Emily Carver is Head of Media at the Institute of Economic Affairs.
Calls to make misogyny a hate crime are not new. But it is only now, following the Sarah Everard tragedy, that the Government has ceded to what were hitherto pretty leftfield demands.
From autumn 2021, police in England and Wales will be required “on an experimental basis” to record crimes of violence motivated by a person’s sex or gender. This has been heralded by feminist groups and prominent politicians such as Labour MP Stella Creasy as a “campaign win”. In their view, we are now one step closer to keeping women and girls safe from male-perpetrated violence.
While the law remains unchanged (for now the police will only be asked to collect data on such incidents), the Law Commission – whose review into current hate crime legislation is yet to be published – has already recommended that sex or gender-based “hostility” be added to the existing five characteristics protected in hate crime laws.
Given the emotionally-charged reporting and outpouring of public emotion we have seen in recent weeks, it seems likely that a government under immense pressure to “do something” will press ahead with expanding the definition of a hate crime into law.
Such a knee-jerk reaction would simply represent yet another example of ministers using legislation to appease single-issue activist groups without considering the possible unintended consequences.

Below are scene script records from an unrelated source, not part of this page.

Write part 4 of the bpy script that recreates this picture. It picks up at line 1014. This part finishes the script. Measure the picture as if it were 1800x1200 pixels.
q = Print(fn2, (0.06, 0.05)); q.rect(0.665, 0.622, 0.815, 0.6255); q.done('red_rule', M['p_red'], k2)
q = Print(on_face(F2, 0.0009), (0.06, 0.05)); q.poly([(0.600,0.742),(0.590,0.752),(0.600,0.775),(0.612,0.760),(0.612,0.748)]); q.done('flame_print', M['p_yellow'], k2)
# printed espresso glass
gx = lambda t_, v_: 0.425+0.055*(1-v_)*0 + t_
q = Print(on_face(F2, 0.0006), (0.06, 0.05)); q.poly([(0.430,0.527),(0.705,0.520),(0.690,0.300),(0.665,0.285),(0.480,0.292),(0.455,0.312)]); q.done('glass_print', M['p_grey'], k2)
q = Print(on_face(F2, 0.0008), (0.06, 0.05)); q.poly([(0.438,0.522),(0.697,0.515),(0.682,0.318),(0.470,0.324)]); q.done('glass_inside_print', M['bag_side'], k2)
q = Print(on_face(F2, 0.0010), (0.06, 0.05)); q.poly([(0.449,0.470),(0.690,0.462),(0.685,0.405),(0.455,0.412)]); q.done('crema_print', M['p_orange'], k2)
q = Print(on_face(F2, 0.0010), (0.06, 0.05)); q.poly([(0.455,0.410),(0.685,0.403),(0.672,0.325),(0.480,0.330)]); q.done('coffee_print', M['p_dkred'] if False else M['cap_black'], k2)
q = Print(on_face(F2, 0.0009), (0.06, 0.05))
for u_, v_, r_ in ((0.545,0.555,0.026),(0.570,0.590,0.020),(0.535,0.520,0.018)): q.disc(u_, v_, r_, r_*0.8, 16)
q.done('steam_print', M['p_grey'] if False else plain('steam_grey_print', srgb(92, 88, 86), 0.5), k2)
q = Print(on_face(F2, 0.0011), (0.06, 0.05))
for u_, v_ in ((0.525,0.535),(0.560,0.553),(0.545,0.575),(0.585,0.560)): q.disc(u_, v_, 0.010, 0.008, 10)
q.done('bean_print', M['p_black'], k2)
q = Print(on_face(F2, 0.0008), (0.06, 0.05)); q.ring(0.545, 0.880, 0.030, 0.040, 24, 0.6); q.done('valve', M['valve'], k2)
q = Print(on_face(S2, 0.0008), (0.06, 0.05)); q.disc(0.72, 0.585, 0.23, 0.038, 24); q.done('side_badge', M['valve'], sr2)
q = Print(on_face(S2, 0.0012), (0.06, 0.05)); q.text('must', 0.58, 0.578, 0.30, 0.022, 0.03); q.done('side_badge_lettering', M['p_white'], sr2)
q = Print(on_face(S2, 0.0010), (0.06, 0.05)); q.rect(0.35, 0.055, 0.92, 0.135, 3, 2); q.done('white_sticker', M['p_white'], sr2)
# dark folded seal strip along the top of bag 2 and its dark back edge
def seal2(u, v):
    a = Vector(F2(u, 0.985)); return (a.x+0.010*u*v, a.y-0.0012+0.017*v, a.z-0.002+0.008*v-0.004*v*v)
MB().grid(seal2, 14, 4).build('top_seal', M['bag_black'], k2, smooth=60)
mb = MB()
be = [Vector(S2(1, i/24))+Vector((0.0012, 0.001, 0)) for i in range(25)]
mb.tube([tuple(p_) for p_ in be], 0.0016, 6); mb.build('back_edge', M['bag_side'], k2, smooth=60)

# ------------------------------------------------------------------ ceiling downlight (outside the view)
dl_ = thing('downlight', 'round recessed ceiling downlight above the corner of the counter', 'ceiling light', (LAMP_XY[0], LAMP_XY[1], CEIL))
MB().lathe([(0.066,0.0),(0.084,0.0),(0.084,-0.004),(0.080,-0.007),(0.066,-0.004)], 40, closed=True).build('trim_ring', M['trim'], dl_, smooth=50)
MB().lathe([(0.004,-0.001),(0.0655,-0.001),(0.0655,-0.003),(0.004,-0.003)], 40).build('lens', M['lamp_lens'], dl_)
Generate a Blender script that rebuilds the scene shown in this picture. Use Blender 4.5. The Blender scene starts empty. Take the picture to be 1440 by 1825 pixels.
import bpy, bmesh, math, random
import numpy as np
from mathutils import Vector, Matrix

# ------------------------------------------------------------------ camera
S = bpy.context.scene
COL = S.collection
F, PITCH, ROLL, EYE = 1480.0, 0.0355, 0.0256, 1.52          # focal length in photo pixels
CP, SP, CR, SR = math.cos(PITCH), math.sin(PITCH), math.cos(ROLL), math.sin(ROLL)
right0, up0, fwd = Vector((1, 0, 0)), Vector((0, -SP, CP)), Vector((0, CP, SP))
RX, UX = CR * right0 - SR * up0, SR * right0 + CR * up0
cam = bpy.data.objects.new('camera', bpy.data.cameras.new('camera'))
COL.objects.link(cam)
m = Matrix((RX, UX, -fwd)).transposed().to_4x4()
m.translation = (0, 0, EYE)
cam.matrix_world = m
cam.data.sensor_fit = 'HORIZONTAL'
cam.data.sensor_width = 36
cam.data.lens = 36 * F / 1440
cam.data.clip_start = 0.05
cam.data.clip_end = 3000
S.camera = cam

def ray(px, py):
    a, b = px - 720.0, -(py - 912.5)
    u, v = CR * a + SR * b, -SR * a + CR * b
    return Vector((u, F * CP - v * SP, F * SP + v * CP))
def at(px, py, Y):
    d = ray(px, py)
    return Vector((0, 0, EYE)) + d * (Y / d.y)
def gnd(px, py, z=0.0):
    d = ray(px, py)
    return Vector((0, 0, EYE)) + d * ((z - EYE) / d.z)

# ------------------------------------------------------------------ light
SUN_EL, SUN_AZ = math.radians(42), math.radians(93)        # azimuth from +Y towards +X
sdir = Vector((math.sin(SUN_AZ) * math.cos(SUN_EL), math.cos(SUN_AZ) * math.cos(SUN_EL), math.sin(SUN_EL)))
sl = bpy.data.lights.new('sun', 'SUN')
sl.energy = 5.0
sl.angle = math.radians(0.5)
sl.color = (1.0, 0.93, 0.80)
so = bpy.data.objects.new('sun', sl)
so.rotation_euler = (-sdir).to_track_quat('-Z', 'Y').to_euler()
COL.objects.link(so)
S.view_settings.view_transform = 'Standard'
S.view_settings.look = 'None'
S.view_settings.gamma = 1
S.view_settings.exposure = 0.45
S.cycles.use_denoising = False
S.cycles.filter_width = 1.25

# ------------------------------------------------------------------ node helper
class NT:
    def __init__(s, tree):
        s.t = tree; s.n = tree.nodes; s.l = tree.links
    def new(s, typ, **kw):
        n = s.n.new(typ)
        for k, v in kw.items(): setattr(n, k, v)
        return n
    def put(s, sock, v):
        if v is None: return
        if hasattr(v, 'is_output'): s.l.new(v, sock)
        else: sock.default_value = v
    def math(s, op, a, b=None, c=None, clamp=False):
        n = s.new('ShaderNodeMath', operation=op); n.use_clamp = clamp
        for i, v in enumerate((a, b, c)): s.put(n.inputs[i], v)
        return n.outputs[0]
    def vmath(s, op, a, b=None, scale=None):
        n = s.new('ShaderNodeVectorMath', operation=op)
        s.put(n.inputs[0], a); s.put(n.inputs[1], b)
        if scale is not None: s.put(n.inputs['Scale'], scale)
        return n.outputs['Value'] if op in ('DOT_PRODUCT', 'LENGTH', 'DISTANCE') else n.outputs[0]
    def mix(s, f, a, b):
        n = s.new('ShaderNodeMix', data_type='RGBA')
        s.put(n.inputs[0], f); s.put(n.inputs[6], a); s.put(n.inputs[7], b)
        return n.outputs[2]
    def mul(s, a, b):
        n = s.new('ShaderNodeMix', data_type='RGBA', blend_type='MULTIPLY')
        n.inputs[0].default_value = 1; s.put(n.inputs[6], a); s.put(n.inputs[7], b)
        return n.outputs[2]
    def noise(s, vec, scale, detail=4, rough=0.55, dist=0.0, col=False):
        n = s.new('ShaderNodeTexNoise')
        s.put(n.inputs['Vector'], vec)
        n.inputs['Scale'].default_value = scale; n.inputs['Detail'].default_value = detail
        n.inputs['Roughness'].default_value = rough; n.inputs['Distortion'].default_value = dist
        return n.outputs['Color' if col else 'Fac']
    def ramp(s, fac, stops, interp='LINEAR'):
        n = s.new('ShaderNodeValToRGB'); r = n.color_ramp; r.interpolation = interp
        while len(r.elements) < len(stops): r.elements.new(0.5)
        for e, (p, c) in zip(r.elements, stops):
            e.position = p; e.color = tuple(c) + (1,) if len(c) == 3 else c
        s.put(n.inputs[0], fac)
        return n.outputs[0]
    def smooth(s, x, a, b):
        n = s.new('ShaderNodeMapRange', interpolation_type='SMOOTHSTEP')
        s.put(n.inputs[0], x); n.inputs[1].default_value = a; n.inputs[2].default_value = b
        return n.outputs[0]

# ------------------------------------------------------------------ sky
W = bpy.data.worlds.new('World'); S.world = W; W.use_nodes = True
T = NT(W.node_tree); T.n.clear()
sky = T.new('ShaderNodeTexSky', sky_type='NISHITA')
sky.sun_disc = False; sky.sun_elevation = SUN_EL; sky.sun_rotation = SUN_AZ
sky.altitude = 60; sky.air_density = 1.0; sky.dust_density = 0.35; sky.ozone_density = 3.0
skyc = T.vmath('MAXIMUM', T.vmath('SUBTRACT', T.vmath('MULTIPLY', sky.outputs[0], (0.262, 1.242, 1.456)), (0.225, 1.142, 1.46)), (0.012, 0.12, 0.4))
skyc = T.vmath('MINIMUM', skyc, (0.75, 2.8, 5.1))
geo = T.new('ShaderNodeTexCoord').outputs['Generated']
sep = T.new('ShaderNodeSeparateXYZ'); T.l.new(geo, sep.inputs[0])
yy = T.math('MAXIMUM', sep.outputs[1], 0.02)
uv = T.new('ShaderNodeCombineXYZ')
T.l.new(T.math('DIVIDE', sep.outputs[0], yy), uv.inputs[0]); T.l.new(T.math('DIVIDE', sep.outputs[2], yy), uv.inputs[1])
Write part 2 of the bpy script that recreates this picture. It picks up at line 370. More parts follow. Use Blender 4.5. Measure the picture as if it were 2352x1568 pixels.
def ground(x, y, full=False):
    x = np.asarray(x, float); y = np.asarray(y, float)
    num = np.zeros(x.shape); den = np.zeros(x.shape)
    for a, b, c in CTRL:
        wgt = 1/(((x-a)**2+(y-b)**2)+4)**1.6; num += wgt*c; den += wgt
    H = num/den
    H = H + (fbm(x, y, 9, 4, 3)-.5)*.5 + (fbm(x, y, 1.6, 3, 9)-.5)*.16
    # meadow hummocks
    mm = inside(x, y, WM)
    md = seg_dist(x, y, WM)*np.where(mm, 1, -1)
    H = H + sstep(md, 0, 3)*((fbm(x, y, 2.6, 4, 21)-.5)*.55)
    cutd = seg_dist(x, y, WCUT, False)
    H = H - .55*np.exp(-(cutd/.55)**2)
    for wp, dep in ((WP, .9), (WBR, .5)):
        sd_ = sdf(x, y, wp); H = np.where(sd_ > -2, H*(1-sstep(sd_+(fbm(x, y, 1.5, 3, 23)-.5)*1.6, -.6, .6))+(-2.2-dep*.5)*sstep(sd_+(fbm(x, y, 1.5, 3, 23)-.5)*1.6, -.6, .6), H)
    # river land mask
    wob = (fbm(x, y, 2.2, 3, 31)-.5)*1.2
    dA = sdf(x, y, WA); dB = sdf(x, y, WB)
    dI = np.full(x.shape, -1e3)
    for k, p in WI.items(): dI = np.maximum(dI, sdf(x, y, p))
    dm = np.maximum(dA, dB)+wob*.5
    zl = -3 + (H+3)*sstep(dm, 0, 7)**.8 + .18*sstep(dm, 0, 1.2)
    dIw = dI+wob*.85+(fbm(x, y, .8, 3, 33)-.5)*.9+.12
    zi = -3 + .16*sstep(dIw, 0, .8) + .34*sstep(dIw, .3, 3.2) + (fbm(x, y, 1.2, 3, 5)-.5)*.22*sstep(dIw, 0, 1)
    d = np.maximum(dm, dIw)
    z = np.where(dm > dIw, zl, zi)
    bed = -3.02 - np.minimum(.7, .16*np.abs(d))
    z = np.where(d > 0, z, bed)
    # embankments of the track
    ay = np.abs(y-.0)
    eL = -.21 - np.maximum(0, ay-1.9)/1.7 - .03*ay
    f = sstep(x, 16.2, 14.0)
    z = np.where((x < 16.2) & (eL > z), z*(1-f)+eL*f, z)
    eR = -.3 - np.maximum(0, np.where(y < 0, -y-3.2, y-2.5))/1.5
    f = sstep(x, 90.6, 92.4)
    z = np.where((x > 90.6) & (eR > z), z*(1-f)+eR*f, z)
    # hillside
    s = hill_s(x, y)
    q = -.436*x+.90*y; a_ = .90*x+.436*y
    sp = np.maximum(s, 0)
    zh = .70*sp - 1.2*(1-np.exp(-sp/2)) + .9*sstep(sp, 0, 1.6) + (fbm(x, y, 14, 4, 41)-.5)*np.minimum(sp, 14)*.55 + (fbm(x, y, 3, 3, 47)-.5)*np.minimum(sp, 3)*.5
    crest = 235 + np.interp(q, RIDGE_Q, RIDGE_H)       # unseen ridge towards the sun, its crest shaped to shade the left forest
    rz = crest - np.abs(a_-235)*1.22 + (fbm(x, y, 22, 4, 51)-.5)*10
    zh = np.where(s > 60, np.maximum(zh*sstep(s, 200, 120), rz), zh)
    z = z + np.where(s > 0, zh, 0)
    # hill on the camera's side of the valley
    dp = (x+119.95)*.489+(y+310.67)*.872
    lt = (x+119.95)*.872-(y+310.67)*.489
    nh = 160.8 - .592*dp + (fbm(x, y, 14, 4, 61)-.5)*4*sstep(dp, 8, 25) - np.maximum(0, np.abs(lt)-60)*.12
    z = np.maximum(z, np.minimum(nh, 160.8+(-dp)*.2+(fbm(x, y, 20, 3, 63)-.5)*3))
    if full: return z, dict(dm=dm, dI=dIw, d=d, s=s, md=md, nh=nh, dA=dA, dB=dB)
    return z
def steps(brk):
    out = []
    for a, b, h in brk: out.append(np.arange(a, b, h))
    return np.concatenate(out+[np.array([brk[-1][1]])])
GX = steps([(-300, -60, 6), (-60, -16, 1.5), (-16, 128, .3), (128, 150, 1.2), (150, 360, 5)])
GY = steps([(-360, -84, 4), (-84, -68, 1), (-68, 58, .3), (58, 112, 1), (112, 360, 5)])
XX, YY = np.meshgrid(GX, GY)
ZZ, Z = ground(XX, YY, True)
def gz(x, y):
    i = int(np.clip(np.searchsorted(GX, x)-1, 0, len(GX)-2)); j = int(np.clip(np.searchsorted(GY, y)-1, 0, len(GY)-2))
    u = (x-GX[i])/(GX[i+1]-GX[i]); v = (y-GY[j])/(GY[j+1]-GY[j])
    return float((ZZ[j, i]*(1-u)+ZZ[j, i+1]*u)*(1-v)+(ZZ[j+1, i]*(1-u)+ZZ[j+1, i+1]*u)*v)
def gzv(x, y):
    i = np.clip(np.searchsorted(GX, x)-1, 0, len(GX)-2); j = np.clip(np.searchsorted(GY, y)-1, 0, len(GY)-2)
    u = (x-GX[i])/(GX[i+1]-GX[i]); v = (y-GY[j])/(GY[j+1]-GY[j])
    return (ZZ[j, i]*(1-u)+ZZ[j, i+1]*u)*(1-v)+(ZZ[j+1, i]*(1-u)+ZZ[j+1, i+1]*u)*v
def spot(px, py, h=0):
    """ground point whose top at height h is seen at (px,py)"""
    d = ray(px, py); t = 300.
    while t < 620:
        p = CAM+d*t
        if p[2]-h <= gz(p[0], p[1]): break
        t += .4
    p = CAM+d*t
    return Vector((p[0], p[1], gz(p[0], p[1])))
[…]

It should worry us all that a Conservative government is even on board with the concept of a hate crime. Assault, criminal damage, harassment, murder and many other grievous offences are already crimes. Adding the complexity of motivation – which is often wholly subjective – means the law is no longer even-handed. Any person from a protected minority group can automatically demand a higher penalty purely based on their perception of motivation, which may or may not be accurate.
Furthermore, as we have seen with recent and increasing attempts to clamp down on offensive speech in Scotland, hate crime legislation creates a scenario in which thoughts and ideas are subject to the criminal law – an Orwellian overreach of state power that has no place in our liberal democracy.
And it won’t stop here – it never does. Demands that we expand the definition are growing: consider how the Greater Manchester Police reportedly include “alternative subculture groups” like goths, emos and punks in that increasingly nebulous group, “protected minorities”. Should verbally abusing someone who dresses as an emo really carry a higher penalty than abusing someone with no visible minority status?
Will it create a more tolerant society, one that shields those who someone, somewhere, believe need protection? Did anyone ask the punks what they think? Or are there simply no limits to increasing the burden on our police officers and criminal justice system?
As if this wasn’t bad enough, the water muddies further when it comes to including sex or gender in hate crime legislation. One would assume that hate crimes are there to protect minorities, but if an offence can be registered as a hate crime on the basis of a person’s sex or gender, in theory, any crime could be argued to be motivated by hate.
One has to ask whether the Stella Creasy’s of this world have considered that heterosexual white males could, in future, be victims of a hate crime. But if, as is likely, this legislation is designed to solely target misogyny, is it really a win for feminists? After all, giving women protected status would mean men and women are no longer deemed equal before law – a move that few would regard as progressive.
Despite years of campaigning for equality between the sexes, the direction of travel is moving firmly towards more policing of male and female interactions rather than less. The Prime Minister has already advocated such measures as the introduction of plain clothes police in bars and clubs to “protect women”, while madcap proposals to introduce a curfew for men were taken far more seriously than they ever should have been.
There is also a sad irony that many of those on the progressive left who have demanded that misogyny become a hate crime often have so little to say when it comes to less politically expedient issues, such as gender self-identification and the systematic abuse of under-aged girls at the hands of grooming gangs. They’re fixated on fashionable, woke causes that set women in reverse and the real frustration is that often these feminist warriors are in a position to influence and move the dial on the very real challenges we still face.
In the past year, we have grown accustomed to state involvement in almost every aspect of our lives. If the Government is serious about protecting women from male-perpetrated assault, they should concentrate on enforcing existing laws and making sure our criminal justice system is fit for purpose – last year just 3.6 per cent of reported sexual offences resulted in prosecution – rather than legislating according to whichever activist group shouts the loudest.